◆ Task statement: Go through the data below and copy it exactly, skipping every picture.

◆ Collected material:
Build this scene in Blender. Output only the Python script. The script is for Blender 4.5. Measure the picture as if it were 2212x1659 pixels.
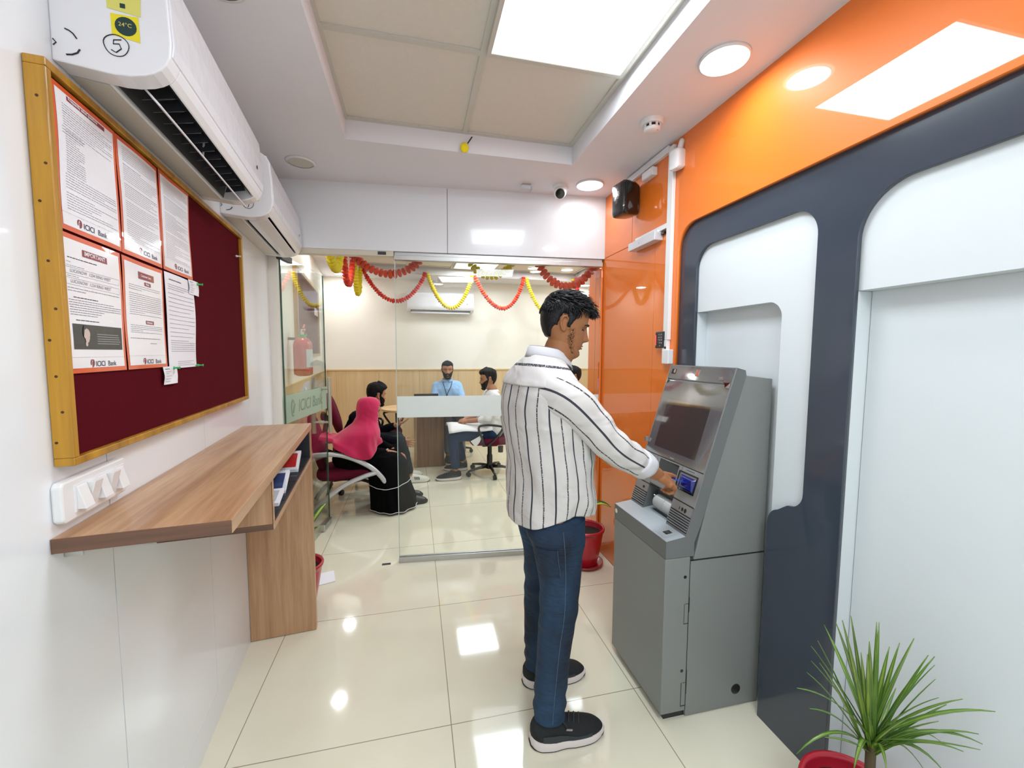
import bpy, bmesh, math, random
from math import sin, cos, pi, radians, sqrt, exp
from mathutils import Vector, Matrix, noise

for _o in list(bpy.data.objects):
    bpy.data.objects.remove(_o)
random.seed(7)
SC = bpy.context.scene
COL = SC.collection

# ------------------------------------------------------------------ camera
RW, RH = 2212, 1659
CAM_F = 896.3                       # focal length in pixels of the 2212 px wide frame
PITCH, YAW, ROLL = 0.07530322, 0.23033831, -0.00446779
cam_data = bpy.data.cameras.new('camera')
cam = bpy.data.objects.new('camera', cam_data)
COL.objects.link(cam)
cam_data.sensor_fit = 'HORIZONTAL'
cam_data.sensor_width = 36.0
cam_data.lens = CAM_F * 36.0 / RW
cam_data.clip_start = 0.02
cam_data.clip_end = 60
_cy, _sy = cos(YAW), sin(YAW)
_f = Vector((_sy*cos(PITCH), _cy*cos(PITCH), -sin(PITCH)))
_r = Vector((_cy, -_sy, 0))
_d = _f.cross(_r)
_r2 = _r*cos(ROLL) + _d*sin(ROLL)
_d2 = -_r*sin(ROLL) + _d*cos(ROLL)
cam.matrix_world = Matrix(((_r2.x, -_d2.x, -_f.x, 0), (_r2.y, -_d2.y, -_f.y, 0), (_r2.z, -_d2.z, -_f.z, 1.45), (0, 0, 0, 1)))
SC.camera = cam

# ------------------------------------------------------------------ world and exposure
world = bpy.data.worlds.new('world')
SC.world = world
world.use_nodes = True
world.node_tree.nodes['Background'].inputs[0].default_value = (0.8, 0.85, 0.9, 1)
world.node_tree.nodes['Background'].inputs[1].default_value = 0.3
SC.view_settings.view_transform = 'Standard'
SC.view_settings.look = 'None'
SC.view_settings.gamma = 1.0
SC.view_settings.use_curve_mapping = False
SC.view_settings.exposure = EXPOSURE = -0.78

# ------------------------------------------------------------------ lights of the room
CEIL, REC = 2.52, 2.62
LC_PANEL = (0.84, 0.93, 1.0)
LC_DOWN = (0.97, 0.97, 1.0)
def area_light(name, x, y, z, size, power, color, disk=False):
    ld = bpy.data.lights.new(name, 'AREA')
    ld.shape = 'DISK' if disk else 'SQUARE'
    ld.size = size
    ld.energy = power
    ld.color = color
    o = bpy.data.objects.new(name, ld)
    COL.objects.link(o)
    o.location = (x, y, z)
    return o
PANEL_W = 30
PANELS = [(0.575, 1.395, REC), (0.575, -0.42, REC), (-0.02, -1.02, REC), (0.815, 5.56, REC), (0.815, 3.80, REC), (1.95, 4.4, REC)]  # second and third panels are added light sources, unseen behind the viewer
for i_, (x_, y_, z_) in enumerate(PANELS):
    area_light('panel_lamp', x_, y_, z_ - 0.022, 0.52, PANEL_W if y_ < 3 else 30, LC_PANEL)
DOWNS = [(1.112, 1.378, CEIL), (1.10, 2.545, CEIL), (1.10, 0.2, CEIL), (-0.30, -0.9, CEIL),
         (-0.97, 6.15, CEIL), (-0.89, 4.77, CEIL), (-0.80, 3.5, CEIL), (2.63, 6.2, CEIL), (1.62, 5.62, REC), (2.10, 5.60, REC), (2.6, 4.6, CEIL)]
for x_, y_, z_ in DOWNS:
    area_light('downlight_lamp', x_, y_, z_ - 0.014, 0.14, (2.5 if y_ > 2 else 4.5) if y_ < 3 else 7, LC_DOWN, True)

# ------------------------------------------------------------------ helpers
def srgb(r, g, b):
    def c(v):
        v /= 255.0
        return v/12.92 if v <= 0.04045 else ((v+0.055)/1.055)**2.4
    return (c(r), c(g), c(b), 1.0)

MATS = {}
def mat(name, col, rough=0.5, metal=0.0, spec=0.5, coat=0.0, noise_amt=0.0, noise_scale=8.0, bump=0.0, bump_scale=200.0, sheen=0.0, emit=None, emit_s=0.0, alpha=1.0, coat_rough=0.03, rough_var=0.0):
    m = bpy.data.materials.new(name)
    m.use_nodes = True
    nt = m.node_tree
    b = nt.nodes['Principled BSDF']
    b.inputs['Base Color'].default_value = col
    b.inputs['Roughness'].default_value = rough
    b.inputs['Metallic'].default_value = metal
    b.inputs['Specular IOR Level'].default_value = spec
    b.inputs['Coat Weight'].default_value = coat
    b.inputs['Coat Roughness'].default_value = coat_rough
    b.inputs['Sheen Weight'].default_value = sheen
    b.inputs['Alpha'].default_value = alpha
    if emit:
        b.inputs['Emission Color'].default_value = emit
        b.inputs['Emission Strength'].default_value = emit_s
    tc = nt.nodes.new('ShaderNodeTexCoord')
    if noise_amt > 0:
        n = nt.nodes.new('ShaderNodeTexNoise')
        n.inputs['Scale'].default_value = noise_scale
        n.inputs['Detail'].default_value = 4
        nt.links.new(tc.outputs['Object'], n.inputs['Vector'])
        mx = nt.nodes.new('ShaderNodeMix'); mx.data_type = 'RGBA'
        mx.inputs['A'].default_value = tuple(c*(1-noise_amt) for c in col[:3]) + (1,)
        mx.inputs['B'].default_value = tuple(min(1, c*(1+noise_amt)) for c in col[:3]) + (1,)
        nt.links.new(n.outputs['Fac'], mx.inputs['Factor'])
        nt.links.new(mx.outputs['Result'], b.inputs['Base Color'])
    if bump > 0:
        n2 = nt.nodes.new('ShaderNodeTexNoise')
        n2.inputs['Scale'].default_value = bump_scale
        nt.links.new(tc.outputs['Object'], n2.inputs['Vector'])
        bp = nt.nodes.new('ShaderNodeBump')
        bp.inputs['Strength'].default_value = bump
        bp.inputs['Distance'].default_value = 0.002
        nt.links.new(n2.outputs['Fac'], bp.inputs['Height'])
        nt.links.new(bp.outputs['Normal'], b.inputs['Normal'])
    MATS[name] = m
    return m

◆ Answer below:
Build this scene in Blender. Output only the Python script. The script is for Blender 4.5. Measure the picture as if it were 2212x1659 pixels.
import bpy, bmesh, math, random
from math import sin, cos, pi, radians, sqrt, exp
from mathutils import Vector, Matrix, noise

for _o in list(bpy.data.objects):
    bpy.data.objects.remove(_o)
random.seed(7)
SC = bpy.context.scene
COL = SC.collection

# ------------------------------------------------------------------ camera
RW, RH = 2212, 1659
CAM_F = 896.3                       # focal length in pixels of the 2212 px wide frame
PITCH, YAW, ROLL = 0.07530322, 0.23033831, -0.00446779
cam_data = bpy.data.cameras.new('camera')
cam = bpy.data.objects.new('camera', cam_data)
COL.objects.link(cam)
cam_data.sensor_fit = 'HORIZONTAL'
cam_data.sensor_width = 36.0
cam_data.lens = CAM_F * 36.0 / RW
cam_data.clip_start = 0.02
cam_data.clip_end = 60
_cy, _sy = cos(YAW), sin(YAW)
_f = Vector((_sy*cos(PITCH), _cy*cos(PITCH), -sin(PITCH)))
_r = Vector((_cy, -_sy, 0))
_d = _f.cross(_r)
_r2 = _r*cos(ROLL) + _d*sin(ROLL)
_d2 = -_r*sin(ROLL) + _d*cos(ROLL)
cam.matrix_world = Matrix(((_r2.x, -_d2.x, -_f.x, 0), (_r2.y, -_d2.y, -_f.y, 0), (_r2.z, -_d2.z, -_f.z, 1.45), (0, 0, 0, 1)))
SC.camera = cam

# ------------------------------------------------------------------ world and exposure
world = bpy.data.worlds.new('world')
SC.world = world
world.use_nodes = True
world.node_tree.nodes['Background'].inputs[0].default_value = (0.8, 0.85, 0.9, 1)
world.node_tree.nodes['Background'].inputs[1].default_value = 0.3
SC.view_settings.view_transform = 'Standard'
SC.view_settings.look = 'None'
SC.view_settings.gamma = 1.0
SC.view_settings.use_curve_mapping = False
SC.view_settings.exposure = EXPOSURE = -0.78

# ------------------------------------------------------------------ lights of the room
CEIL, REC = 2.52, 2.62
LC_PANEL = (0.84, 0.93, 1.0)
LC_DOWN = (0.97, 0.97, 1.0)
def area_light(name, x, y, z, size, power, color, disk=False):
    ld = bpy.data.lights.new(name, 'AREA')
    ld.shape = 'DISK' if disk else 'SQUARE'
    ld.size = size
    ld.energy = power
    ld.color = color
    o = bpy.data.objects.new(name, ld)
    COL.objects.link(o)
    o.location = (x, y, z)
    return o
PANEL_W = 30
PANELS = [(0.575, 1.395, REC), (0.575, -0.42, REC), (-0.02, -1.02, REC), (0.815, 5.56, REC), (0.815, 3.80, REC), (1.95, 4.4, REC)]  # second and third panels are added light sources, unseen behind the viewer
for i_, (x_, y_, z_) in enumerate(PANELS):
    area_light('panel_lamp', x_, y_, z_ - 0.022, 0.52, PANEL_W if y_ < 3 else 30, LC_PANEL)
DOWNS = [(1.112, 1.378, CEIL), (1.10, 2.545, CEIL), (1.10, 0.2, CEIL), (-0.30, -0.9, CEIL),
         (-0.97, 6.15, CEIL), (-0.89, 4.77, CEIL), (-0.80, 3.5, CEIL), (2.63, 6.2, CEIL), (1.62, 5.62, REC), (2.10, 5.60, REC), (2.6, 4.6, CEIL)]
for x_, y_, z_ in DOWNS:
    area_light('downlight_lamp', x_, y_, z_ - 0.014, 0.14, (2.5 if y_ > 2 else 4.5) if y_ < 3 else 7, LC_DOWN, True)

# ------------------------------------------------------------------ helpers
def srgb(r, g, b):
    def c(v):
        v /= 255.0
        return v/12.92 if v <= 0.04045 else ((v+0.055)/1.055)**2.4
    return (c(r), c(g), c(b), 1.0)

MATS = {}
def mat(name, col, rough=0.5, metal=0.0, spec=0.5, coat=0.0, noise_amt=0.0, noise_scale=8.0, bump=0.0, bump_scale=200.0, sheen=0.0, emit=None, emit_s=0.0, alpha=1.0, coat_rough=0.03, rough_var=0.0):
    m = bpy.data.materials.new(name)
    m.use_nodes = True
    nt = m.node_tree
    b = nt.nodes['Principled BSDF']
    b.inputs['Base Color'].default_value = col
    b.inputs['Roughness'].default_value = rough
    b.inputs['Metallic'].default_value = metal
    b.inputs['Specular IOR Level'].default_value = spec
    b.inputs['Coat Weight'].default_value = coat
    b.inputs['Coat Roughness'].default_value = coat_rough
    b.inputs['Sheen Weight'].default_value = sheen
    b.inputs['Alpha'].default_value = alpha
    if emit:
        b.inputs['Emission Color'].default_value = emit
        b.inputs['Emission Strength'].default_value = emit_s
    tc = nt.nodes.new('ShaderNodeTexCoord')
    if noise_amt > 0:
        n = nt.nodes.new('ShaderNodeTexNoise')
        n.inputs['Scale'].default_value = noise_scale
        n.inputs['Detail'].default_value = 4
        nt.links.new(tc.outputs['Object'], n.inputs['Vector'])
        mx = nt.nodes.new('ShaderNodeMix'); mx.data_type = 'RGBA'
        mx.inputs['A'].default_value = tuple(c*(1-noise_amt) for c in col[:3]) + (1,)
        mx.inputs['B'].default_value = tuple(min(1, c*(1+noise_amt)) for c in col[:3]) + (1,)
        nt.links.new(n.outputs['Fac'], mx.inputs['Factor'])
        nt.links.new(mx.outputs['Result'], b.inputs['Base Color'])
    if bump > 0:
        n2 = nt.nodes.new('ShaderNodeTexNoise')
        n2.inputs['Scale'].default_value = bump_scale
        nt.links.new(tc.outputs['Object'], n2.inputs['Vector'])
        bp = nt.nodes.new('ShaderNodeBump')
        bp.inputs['Strength'].default_value = bump
        bp.inputs['Distance'].default_value = 0.002
        nt.links.new(n2.outputs['Fac'], bp.inputs['Height'])
        nt.links.new(bp.outputs['Normal'], b.inputs['Normal'])
    MATS[name] = m
    return m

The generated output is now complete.